Investigating Dynamic Weakening of Fault Core Rocks Under In Situ Pressures and Temperatures Using Laser Ultrasonics

Nonlinear softening of the elastic modulus due to strong shaking can contribute toward dynamic earthquake triggering or fault weakening during rupture propagation. The effective pressure and temperature of the rock in the subsurface strongly influence the magnitude of this nonlinear softening. Thus, in order to assess the potential for dynamic triggering or fault weakening, it is important to understand the effect of the in situ environment on nonlinear softening of real fault core rocks. In this study, we evaluate the nonlinear softening of cataclasites from the core of the plate boundary Alpine Fault in South Island, New Zealand. Experiments are performed with a novel apparatus replicating a range of shallow crustal pressures and temperatures. Large-amplitude ultrasonic waves are generated and recorded in the samples using entirely non-contacting laser ultrasonics, allowing us to record the nonlinear softening up to 200^oC at 20 MPa confining pressure without any mechanical interference.

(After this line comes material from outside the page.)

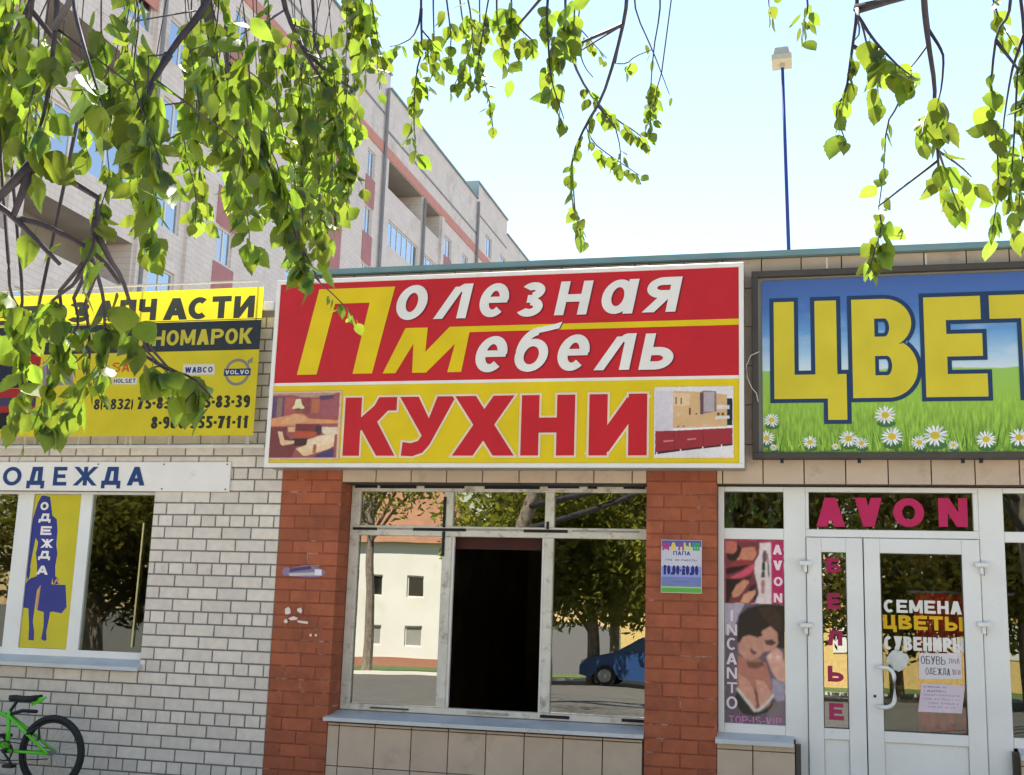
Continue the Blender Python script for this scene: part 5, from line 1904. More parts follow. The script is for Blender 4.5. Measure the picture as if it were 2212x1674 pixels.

By using coda wave interferometry to detect velocity changes due to nonlinear softening of the rocks, we can accurately quantify the decrease in modulus with increasing source amplitude. Our initial results show a 1.5% reduction in shear modulus at transient strains of 10^-6 under atmospheric conditions, with smaller decreases at higher pressures. These quantitative estimates of nonlinear softening in real fault core rocks under realistic subsurface conditions are important for furthering our understanding of dynamic weakening processes and their role in earthquake rupture.